Starting in the top left corner of a 2×2 grid, there are 6 routes (without backtracking) to the bottom right corner.

How many routes are there through a 20×20 grid?

Analysis

This question has been posed as: “Starting at the top left corner, how many ways through town are possible using only one-way streets and ending at the bottom right corner of a n x n grid?”

The solution is the central binomial coefficient or the center number in the 2n+1 row of pascal’s triangle. The formula in general for an n x m grid is (n+m)! / (n!m!). Any combination using nDs and mLs would be a valid move.

In the example provided in the problem description there would be (2+2)! or 24 possible moves, but many would be indistinguishable, and we would have to divide by (2! · 2!) to eliminate them.
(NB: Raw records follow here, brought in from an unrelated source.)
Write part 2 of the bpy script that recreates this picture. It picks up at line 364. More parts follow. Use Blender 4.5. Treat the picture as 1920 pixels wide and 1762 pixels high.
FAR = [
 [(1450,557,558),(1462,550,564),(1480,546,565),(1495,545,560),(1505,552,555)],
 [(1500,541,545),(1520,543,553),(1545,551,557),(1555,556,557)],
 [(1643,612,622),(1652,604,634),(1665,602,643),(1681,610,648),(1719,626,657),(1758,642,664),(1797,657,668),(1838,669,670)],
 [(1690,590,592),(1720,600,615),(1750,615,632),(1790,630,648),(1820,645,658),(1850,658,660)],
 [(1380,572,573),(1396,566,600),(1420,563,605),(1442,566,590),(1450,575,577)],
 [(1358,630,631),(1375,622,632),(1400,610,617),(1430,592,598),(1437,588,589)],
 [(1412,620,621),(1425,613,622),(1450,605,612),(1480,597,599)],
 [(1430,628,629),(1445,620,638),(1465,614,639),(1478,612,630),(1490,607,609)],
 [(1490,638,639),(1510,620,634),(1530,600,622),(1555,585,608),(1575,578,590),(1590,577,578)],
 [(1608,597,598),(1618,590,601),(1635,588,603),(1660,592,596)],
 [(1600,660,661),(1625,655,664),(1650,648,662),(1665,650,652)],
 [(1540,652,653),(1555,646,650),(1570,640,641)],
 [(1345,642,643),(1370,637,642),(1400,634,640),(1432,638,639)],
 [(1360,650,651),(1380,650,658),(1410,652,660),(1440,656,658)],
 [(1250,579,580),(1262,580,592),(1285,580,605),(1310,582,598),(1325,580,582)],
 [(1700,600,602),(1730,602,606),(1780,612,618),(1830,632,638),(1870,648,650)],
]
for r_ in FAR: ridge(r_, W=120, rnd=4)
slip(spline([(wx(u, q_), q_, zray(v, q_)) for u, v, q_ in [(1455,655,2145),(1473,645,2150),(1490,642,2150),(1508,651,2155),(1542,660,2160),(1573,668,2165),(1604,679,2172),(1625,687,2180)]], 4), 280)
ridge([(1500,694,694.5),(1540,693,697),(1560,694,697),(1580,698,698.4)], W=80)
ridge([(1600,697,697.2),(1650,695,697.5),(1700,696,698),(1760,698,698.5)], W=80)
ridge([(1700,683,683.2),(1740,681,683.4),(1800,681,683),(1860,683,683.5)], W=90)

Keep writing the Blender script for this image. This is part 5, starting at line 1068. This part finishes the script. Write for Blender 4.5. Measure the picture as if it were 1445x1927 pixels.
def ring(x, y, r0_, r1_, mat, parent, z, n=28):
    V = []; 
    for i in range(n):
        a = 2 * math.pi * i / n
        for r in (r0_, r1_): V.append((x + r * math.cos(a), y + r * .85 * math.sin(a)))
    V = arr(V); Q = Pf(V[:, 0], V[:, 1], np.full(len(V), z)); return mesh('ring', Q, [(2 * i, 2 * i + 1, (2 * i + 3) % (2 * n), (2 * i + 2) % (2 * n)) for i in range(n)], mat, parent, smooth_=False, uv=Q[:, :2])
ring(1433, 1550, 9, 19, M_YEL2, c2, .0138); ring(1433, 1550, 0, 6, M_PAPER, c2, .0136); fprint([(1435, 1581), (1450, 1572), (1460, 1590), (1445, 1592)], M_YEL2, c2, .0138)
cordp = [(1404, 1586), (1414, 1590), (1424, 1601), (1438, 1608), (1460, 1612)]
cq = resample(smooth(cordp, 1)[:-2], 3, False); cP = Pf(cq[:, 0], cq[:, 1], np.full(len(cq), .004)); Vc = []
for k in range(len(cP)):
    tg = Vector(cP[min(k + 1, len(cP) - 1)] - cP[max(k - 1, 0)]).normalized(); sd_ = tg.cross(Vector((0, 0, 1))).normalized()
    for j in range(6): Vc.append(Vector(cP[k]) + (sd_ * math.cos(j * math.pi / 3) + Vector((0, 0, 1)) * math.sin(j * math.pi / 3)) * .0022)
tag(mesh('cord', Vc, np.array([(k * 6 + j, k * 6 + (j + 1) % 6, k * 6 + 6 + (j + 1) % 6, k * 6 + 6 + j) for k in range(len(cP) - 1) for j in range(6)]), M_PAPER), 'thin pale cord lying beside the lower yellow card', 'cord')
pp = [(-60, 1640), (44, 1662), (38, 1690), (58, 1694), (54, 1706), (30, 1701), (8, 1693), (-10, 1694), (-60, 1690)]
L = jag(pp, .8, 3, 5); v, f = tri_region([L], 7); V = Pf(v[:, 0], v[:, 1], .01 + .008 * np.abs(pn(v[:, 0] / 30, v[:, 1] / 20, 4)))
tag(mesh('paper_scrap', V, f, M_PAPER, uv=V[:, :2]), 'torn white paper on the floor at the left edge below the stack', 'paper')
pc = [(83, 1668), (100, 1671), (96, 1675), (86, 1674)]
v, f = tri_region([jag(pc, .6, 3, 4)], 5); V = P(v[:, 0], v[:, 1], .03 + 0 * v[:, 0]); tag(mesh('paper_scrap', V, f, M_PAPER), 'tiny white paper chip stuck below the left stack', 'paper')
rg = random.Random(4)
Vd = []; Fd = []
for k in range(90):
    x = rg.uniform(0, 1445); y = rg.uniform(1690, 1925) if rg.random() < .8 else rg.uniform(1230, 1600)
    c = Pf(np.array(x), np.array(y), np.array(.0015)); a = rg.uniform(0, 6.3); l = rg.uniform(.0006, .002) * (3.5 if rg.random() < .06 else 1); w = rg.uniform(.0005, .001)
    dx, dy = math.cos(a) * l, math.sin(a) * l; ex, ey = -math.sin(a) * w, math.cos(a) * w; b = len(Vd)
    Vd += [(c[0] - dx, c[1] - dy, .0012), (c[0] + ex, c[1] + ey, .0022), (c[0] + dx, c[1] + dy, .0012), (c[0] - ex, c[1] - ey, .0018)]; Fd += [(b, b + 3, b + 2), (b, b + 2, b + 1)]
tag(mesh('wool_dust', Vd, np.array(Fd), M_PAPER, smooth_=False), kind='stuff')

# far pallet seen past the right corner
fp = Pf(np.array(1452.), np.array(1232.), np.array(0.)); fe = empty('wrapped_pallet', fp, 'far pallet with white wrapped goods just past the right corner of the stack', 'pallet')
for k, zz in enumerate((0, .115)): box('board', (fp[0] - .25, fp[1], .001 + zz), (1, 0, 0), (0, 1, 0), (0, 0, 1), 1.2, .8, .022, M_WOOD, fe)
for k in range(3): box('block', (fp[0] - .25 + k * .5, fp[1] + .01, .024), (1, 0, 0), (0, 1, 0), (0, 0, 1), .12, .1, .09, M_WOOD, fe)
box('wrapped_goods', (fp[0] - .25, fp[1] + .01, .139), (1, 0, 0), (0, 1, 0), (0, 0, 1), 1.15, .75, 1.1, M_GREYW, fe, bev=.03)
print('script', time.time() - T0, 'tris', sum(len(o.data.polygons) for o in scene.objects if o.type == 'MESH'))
So, (2 + 2)! / (2! · 2!) = 24 / 4 = 6. Namely, LLDD, LDLD, LDDL, DLLD, DLDL and DDLL. By indistinguishable we mean DDL₁L₂ is the same move as DDL₂L₁.

Solution

Runs < 1 second in Python.

f = lambda n:[1,0][n>0] or f(n-1)*n
n = 20
m = 20
 
print "Answer to PE15 = ", f(n+m) / ( f(n)*f(m) )

Comments

The OEIS for this series is A000984
If we added the condition “which do not pass below the diagonal” to our problem statement, we would use a Catalan number. It is calculated as 2n! / n! / (n+1)!